Abou Sangaré le 20 mai au Festival de Cannes pour son rôle dans «l’Histoire de Souleymane». (Kristy Sparow/Getty Images. AFP)
publié le 8 janvier 2025 à 15h34

Dans le film l’Histoire de Souleymane, tout se mélange : la réalité et la fiction. La figure principale du casting, Abou Sangaré, joue le rôle de Souleymane, un sans-papiers guinéen. Comme lui dans la vraie vie. Le film a cartonné. Présenté au Festival de Cannes en mai, l’Histoire de Souleymane a reçu le prix du jury «Un certain regard». Abou Sangaré, 23 ans, lui, a raflé le prix d’interprétation masculine dans la même section.

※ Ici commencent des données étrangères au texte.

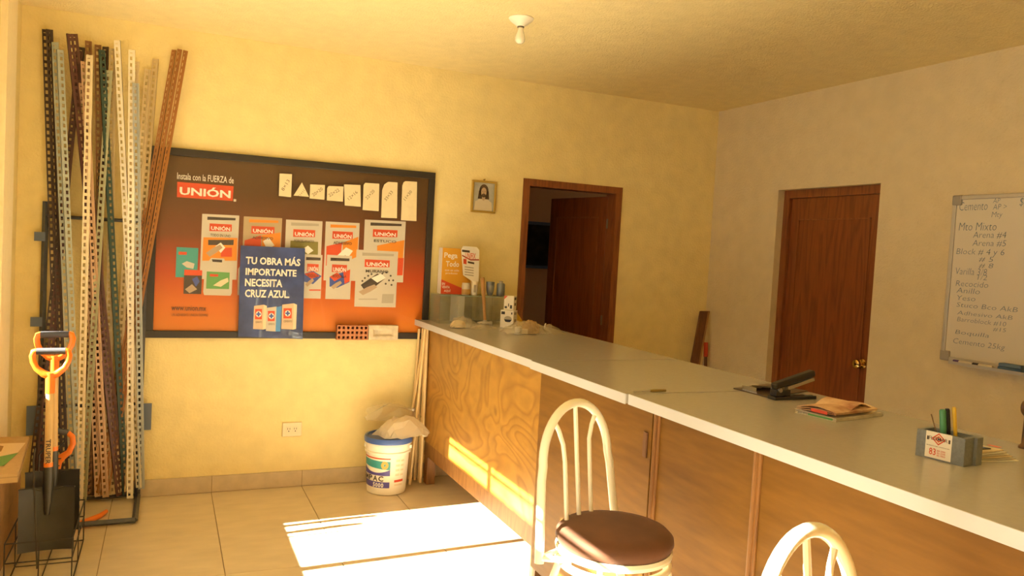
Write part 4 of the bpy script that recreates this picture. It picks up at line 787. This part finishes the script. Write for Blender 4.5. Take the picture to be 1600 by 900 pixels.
# folded newspapers
NEWS = mat('newsprint', (.68, .62, .50), .8, var=.2, vscale=28, stretch=(1, 4, 1)); NEWSC = mat('colour_newsprint', (.66, .50, .32), .75, var=.5, vscale=11, var2=(.36, .16, .08))
def folded(t, name, o, u_, w_, L0, W0, lay, ma, rise=.0, z0=0, curl=.0):
    g = []
    n = 10
    for k in range(lay):
        vs = []; fs = []
        for i in range(n+1):
            q = i/n; zc = z0+.0028*k+(.0012*k)*(1-q)+rise*q*q+curl*math.sin(q*math.pi)*(k+1)/lay
            for s in (0, 1): p = o+u_*(L0*(q-.004*k))+w_*(W0*s+.002*((k*7) % 3)); vs.append((p.x, p.y, CZ+zc))
        m_ = len(vs); vs += [(x_, y_, z_+.0016) for x_, y_, z_ in vs]
        for i in range(n): fs += [(2*i, 2*i+1, 2*i+3, 2*i+2), (m_+2*i, m_+2*i+2, m_+2*i+3, m_+2*i+1), (2*i, 2*i+2, m_+2*i+2, m_+2*i), (2*i+1, m_+2*i+1, m_+2*i+3, 2*i+3)]
        fs += [(0, m_, m_+1, 1), (2*n, 2*n+1, m_+2*n+1, m_+2*n)]
        g.append((vs, fs))
    return mk(name, g, ma, t)
A0 = hit(1242, 645, 2, CZ); A1 = hit(1306, 660, 2, CZ); A2 = hit(1402, 656, 2, CZ)
u_ = (A1-A0).normalized(); w_ = (A2-A1); w_ = (w_-u_*w_.dot(u_)).normalized()
t = thing('newspaper', 'flat folded newspaper lying under the colour supplement', 'newspaper', tuple(A0), group='newspapers on the counter')
folded(t, 'folded_sheets', A0, u_, w_, (A1-A0).length, .27, 4, NEWS, 0, .0008)
mk('printed_band', gobox(A0+u_*.05-w_*.0006+V((0, 0, .003)), u_*.09, w_*.0005, (0, 0, .006)), GREENP, t)
t = thing('newspaper', 'colourful folded supplement on top of the newspaper, curling up', 'newspaper', tuple(A0+V((0, 0, .014))), group='newspapers on the counter')
folded(t, 'folded_sheets', A0+w_*.0+u_*.004, u_, w_, (A1-A0).length*.96, .235, 3, NEWSC, .006, .0150, .012)
folded(t, 'curled_page', A0+w_*.09+u_*.012, w_, u_, .125, (A1-A0).length*.85, 1, NEWSC, .004, .0245, .020)
mk('printed_band', gobox(A0+u_*.06-w_*.0012+V((0, 0, .018)), u_*.06, w_*.0008, (0, 0, .010)), REDP, t)
# pen holder block
FOAM = mat('blue_grey_foam', (.20, .22, .24), .85, var=.12, vscale=120, bump=.2, bscale=300)
a = hit(1430, 711, 2, CZ); b = hit(1505, 730, 2, CZ); cpx = hit(1531, 725, 2, CZ); u_ = (b-a).normalized(); ln = (b-a).length; w_ = V((-u_.y, u_.x, 0)); w_ = w_ if w_.x > 0 else -w_
hz = .072; dp = .078
t = thing('pen_holder', 'blue-grey block pen holder with a white red-printed card on the counter', 'pen holder', tuple(a))
O = a.copy(); O.z = CZ+.0005; Z = V((0, 0, 1))
mk('holder_body', [gobox(O, u_*ln, w_*.012, Z*hz), gobox(O+w_*(dp-.012), u_*ln, w_*.012, Z*hz), gobox(O+w_*.012, u_*.012, w_*(dp-.024), Z*hz), gobox(O+u_*(ln-.012)+w_*.012, u_*.012, w_*(dp-.024), Z*hz), gobox(O+u_*.012+w_*.012, u_*(ln-.024), w_*(dp-.024), Z*.012)], FOAM, t)
mk('end_flange', gobox(O+u_*ln+w_*.045, u_*.008, w_*.03, Z*hz), FOAM, t)
cd = mk('business_card', gobox(O+u_*ln*.20-w_*.0008+Z*.004, u_*ln*.54, w_*.0007, Z*(hz-.003)), WHITEP, t)
F = O+u_*ln*.20-w_*.0012; cw = ln*.54
dcx = F+u_*cw*.5+Z*.056
for k in range(4):
    s = .017-.004*k; mk('printed_diamond', ([tuple(dcx-u_*s*1.1-w_*.00005*k), tuple(dcx+Z*s*.95-w_*.00005*k), tuple(dcx+u_*s*1.1-w_*.00005*k), tuple(dcx-Z*s*.95-w_*.00005*k)], [(0, 1, 2, 3)]), REDP if k % 2 == 0 else CREAMP, cd)
def ptx(s, fu, fz, w, h, ma, bo=.01): text(s, F+u_*fu-w_*.0006+Z*fz, u_, Z, w, h, ma, cd, bo)
ptx('FLOMAR', cw*.13, .0515, cw*.72, .0095, DARKP, .004); ptx('MATERIALES PARA CONSTRUCCION', cw*.06, .035, cw*.88, .0025, DARKP); ptx('83', cw*.17, .012, cw*.26, .018, REDP, .01)
for k in range(3): ptx(('84-2000', '82-3200', '83-7860')[k], cw*.48, .0235-k*.0062, cw*.32, .0045, REDP, .005)
for fu in (.05, .88): mk('printed_mark', gobox(F+u_*cw*fu-w_*.0003+Z*.050, u_*cw*.07, w_*.0002, Z*.010), DARKP, cd)
def pen(name, lab, u, v, col, r, base, cat='pen'):
    bt = O+u_*base[0]+w_*base[1]+Z*.0125; d = hit(u, v, 1, bt.y+.0); tp = V((bt.x+(d.x-bt.x)*.9, d.y, d.z))
    t = thing(name, lab, cat, tuple(bt), group='pens in the holder')
    ma = mat(name+lab[:6], col, .35)
    mk('barrel', gtube([bt, bt+(tp-bt)*.55], r*.92, 10), ma, t, smooth=True); mk('cap', gtube([bt+(tp-bt)*.55, bt+(tp-bt)*.97, tp], [r, r, r*.75], 10), ma, t, smooth=True)
pen('felt_marker', 'thick green marker standing in the pen holder', 1472, 640, (.06, .25, .12), .0085, (.060, .030)); pen('felt_marker', 'black marker standing in the pen holder', 1479, 638.5, (.015, .015, .015), .0062, (.066, .045)); pen('pencil', 'yellow pencil standing in the pen holder', 1489.5, 636, (.62, .40, .03), .0052, (.082, .050), 'pencil')
bt = O+u_*.05+w_*.04+Z*.0125; tp = hit(1455, 647, 1, bt.y); mk('thin_wire', gtube([bt, tp], .0016, 6), mat('brown_wire', (.18, .10, .05), .5), None, label='thin brown wire sticking out of the pen holder', cat='wire')
# brochures behind the holder
t = thing('brochure_stack', 'small fanned stack of printed leaflets right of the pen holder', 'leaflets', tuple(O+w_*.15))
o = hit(1536, 722, 2, CZ); br = hit(1590, 719, 2, CZ); uu = (br-o); 
for k in range(6):
    ro = Matrix.Rotation(.05*k-.1, 3, 'Z'); e1 = ro @ (uu*.98); e2 = ro @ (u_*-.085)
    mk('leaflet', gobox(o+V((-.01-.004*k, .0, .0008+.0045*k)), e1, e2, (0, 0, .0022)), [WHITEP, LGREY, CREAMP, LGREY, WHITEP, CREAMP][k], t)
mk('printed_patch', [gobox(o+uu*.75+u_*-.03+V((0, 0, .0282)), uu*.12, u_*-.03, (0, 0, .0004))], REDP, t); mk('printed_patch', [gobox(o+uu*.3+u_*-.03+V((0, 0, .0282)), uu*.2, u_*-.03, (0, 0, .0004))], BLUEP, t)
mk('black_clip', gobox(o+uu*.0+V((.0, .01, .030)), uu*.3, u_*-.006, (0, 0, .003)), BLK, t)
# brown ornament at the right edge
p = hit(1606, 637, 0, 3.04); t = thing('brown_ornament', 'rounded brown ornament cut off by the right edge above the counter', 'ornament', (p.x, p.y, CZ))
BRN = mat('brown_glaze', (.12, .055, .015), .3, var=.5, vscale=30)
mk('foot', glathe([(.016, 0), (.016, .006), (.009, .014), (.007, p.z-CZ-.015)], (p.x, p.y, CZ+.0005), 24), BRN, t, smooth=True)
mk('ring', gtube([(p.x+.020*math.cos(k*math.pi/12), p.y, p.z+.020*math.sin(k*math.pi/12)) for k in range(24)], .007, 8, closed=True), BRN, t, smooth=True)
# ================================================================== BOARDS in the far corner
p = hit(1086, 568, 0, 4.50); q = hit(1101, 486, 0, 4.61); p2 = p+(q-p)*-1.0; d = (q-p); k = (p.z-.005)/d.z; foot = p-d*k
WOODR = woodmat('reddish_board', (.22, .085, .03), (.15, .05, .018), 3, (6, 6, .8), 4, rough=.5)
xx = V((1, 0, 0)); nn = d.normalized().cross(xx).normalized()
t = thing('wooden_board', 'reddish wooden board leaning in the far corner', 'board', tuple(foot))
mk('board_face', gobox(foot-xx*.035, xx*.07, nn*.02, q-foot), WOODR, t, bevel=.002); mk('edge_strip', gobox(foot+xx*.036, xx*.014, nn*.02, q-foot), mat('pale_board_edge', (.34, .17, .06), .5), t)
a = hit(1103, 535, 0, 4.645); foot = V((a.x-.02, a.y-.10, .01))
t = thing('red_handled_tool', 'red-gripped tool leaning in the corner right of the wooden board', 'tool', tuple(foot))
g1 = a+(foot-a)*.12; mk('red_grip', gtube([a, g1], [.016, .018], 12), mat('red_plastic', (.55, .05, .02), .4), t, smooth=True); mk('shaft', gtube([g1, foot], .013, 10), WOODR, t, smooth=True)
# ================================================================== CHAIRS
ENAM = mat('cream_white_enamel', (.84, .80, .64), .25, coat=.4); VELV = mat('brown_velvet', (.125, .048, .018), .8, var=.25, vscale=7)
VELV.node_tree.nodes['Principled BSDF'].inputs['Sheen Weight'].default_value = .08
def make_chair(lab, loc, rz):
    t = thing('bar_chair', lab, 'chair', loc, rz, 'white bar chairs'); SZ = .722; K = dict(local=True)
    mk('seat_cushion', glathe([(.150, SZ-.058), (.178, SZ-.054), (.186, SZ-.038), (.184, SZ-.022), (.170, SZ-.008), (.13, SZ-.001), (.06, SZ+.003), (.001, SZ+.004)], (0, 0, 0), 48), VELV, t, smooth=True, **K)
    mk('seat_rim', glathe([(.16, SZ-.080), (.182, SZ-.078), (.185, SZ-.066), (.180, SZ-.056), (.15, SZ-.056)], (0, 0, 0), 48), ENAM, t, smooth=True, **K)
    mk('under_ring', gtube([(.172*math.cos(k*math.pi/20), .172*math.sin(k*math.pi/20), SZ-.108) for k in range(40)], .0125, 10, closed=True), ENAM, t, smooth=True, **K)
    for k in range(4):
        w = math.pi/4+k*math.pi/2; c, s = math.cos(w), math.sin(w)
        mk('leg', gtube([(c*.06, s*.06, SZ-.10), (c*.14, s*.14, SZ-.105), (c*.172, s*.172, SZ-.125), (c*.185, s*.185, SZ-.17), (c*.20, s*.20, .35), (c*.225, s*.225, .012)], .0125, 10), ENAM, t, smooth=True, **K)
        mk('foot_cap', gtube([(c*.2245, s*.2245, .03), (c*.2255, s*.2255, 0)], .015, 10), mat('rubber_foot', (.03, .03, .03), .8), t, smooth=True, **K)
    mk('foot_ring', gtube([(.197*math.cos(k*math.pi/20), .197*math.sin(k*math.pi/20), .26) for k in range(40)], .010, 8, closed=True), ENAM, t, smooth=True, **K)
    HB_ = .17; Wb = .207; zt = 1.080; lean = .055; xb = -.13
    def A(w):   # arch parameter 0..pi : right foot over the top to the left foot
        pass
    pts = []
    zs = .90
    def xx(z): return xb-lean*max(0, (z-.62))/(zt-.62)
    for z in (.615, .70, .78, .86): pts.append((xx(z), -Wb+.03*(z-.615)/.3, z))
    for k in range(0, 25):
        w = math.pi*k/24; z = zs+(zt-zs)*math.sin(w); pts.append((xx(z), -(Wb-.034)*math.cos(w), z))
    for z in (.86, .78, .70, .615): pts.append((xx(z), Wb-.03*(z-.615)/.3, z))
    mk('back_hoop', gtube(pts, .0145, 12), ENAM, t, smooth=True, **K)
    mk('spindle', gtube([(xx(zt)+.002, 0, zt-.004), (xx(.9), 0, .9), (xx(.63), 0, .63)], .0075, 8), ENAM, t, smooth=True, **K)
    for s in (-1, 1):
        mk('spindle', gtube([(xx(1.05), s*.118, 1.045), (xx(1.0), s*.088, 1.0), (xx(.95), s*.070, .955), (xx(.88), s*.066, .90), (xx(.63), s*.066, .63)], .0075, 8), ENAM, t, smooth=True, **K)
    mk('back_bracket', [gtube([(xx(.63), -Wb, .632), (-.05, -.150, .632)], .010, 8), gtube([(xx(.63), Wb, .632), (-.05, .150, .632)], .010, 8), gtube([(xx(.63), -Wb, .632), (xx(.63), Wb, .632)], .008, 8)], ENAM, t, smooth=True, **K)
    return t
make_chair('white metal chair with round brown seat pulled up to the counter gate', (2.072, -2.943, 0), math.radians(-66))
make_chair('nearest white metal chair, only the top of its back hoop showing', (1.902, -4.115, 0), math.radians(-73))
flush_text()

Un succès monstre pour un gars qui ne s’est jamais intéressé au cinéma. Il s’est pointé au casting sans y croire. Il cherchait un travail. Il ne s’attendait pas à cette mise en lumière. Abou Sangaré, qui a fait le tour des médias, parlait des deux : de son rôle et de sa vie. Il a lui-même été confronté à trois refus de régularisation. Une vie de galère. La quatrième a été la bonne. Le mécanicien des engins poids lourds (il est diplômé) vient de recevoir une carte de séjour. «Le préfet de la Somme lui a délivré un titre de séjour salarié [mercredi] matin, valable un an», s’est félicitée son avocate, Claire Perinaud.

Abou Sangaré habite à Amiens. Il a atterri en Picardie presque par hasard. Un soir, à Paris, un gars dans un café lui a conseillé de fuir la capitale pour éviter les contrôles de police. A la gare du Nord, il a suivi des voyageurs qui montaient dans un train pour Amiens. «J’ai été rejeté à plusieurs reprises par l’administration française, mais du côté de la population, des gens là-bas, c’est le contraire. Je suis émerveillé de tous ces bénévoles dans les associations, les professeurs dans les deux lycées où j’ai pu être inscrit, les patrons d’entreprises, les collègues de travail, tous ont toujours cherché à m’aider, disait-il à Libé en octobre. Vous vous rendez compte que je ne parlais pas français en arrivant à Amiens ? Je n’avais même jamais été scolarisé en Guinée.»

Abou Sangaré au téléphone.

«Vous êtes soulagé ?

— Oui. C’est une bonne nouvelle.

— Vous avez annoncé la bonne nouvelle à votre famille en Guinée ?

— Non, je n’aime pas trop parler de moi et de ma vie. Ils vont sûrement apprendre la nouvelle sur les réseaux.

— Vous allez vous lancer dans une carrière dans le cinéma ?

— Non. Il y aura peut-être des offres mais je suis mécanicien, c’est mon métier. Je suis pressé de pouvoir travailler dans le garage.»

«Mon corps et ma tête»

Il ne sait pas trop quoi dire. Abou Sangaré, qui est arrivé en France en 2017, après avoir traversé le Sahara et la Méditerranée, parle souvent du «destin» pour mettre des mots sur sa trajectoire. Que dire de plus ? Abou Sangaré lâche cette phrase au moment de raccrocher : «Je ne pensais pas être régularisé en France, je n’y croyais plus. Mon corps est ici depuis huit ans mais ma tête était loin, elle était en Guinée parce que je n’avais pas le droit de rester ici. Maintenant, avec cette régularisation, mon corps et ma tête sont ici. Je suis soulagé.»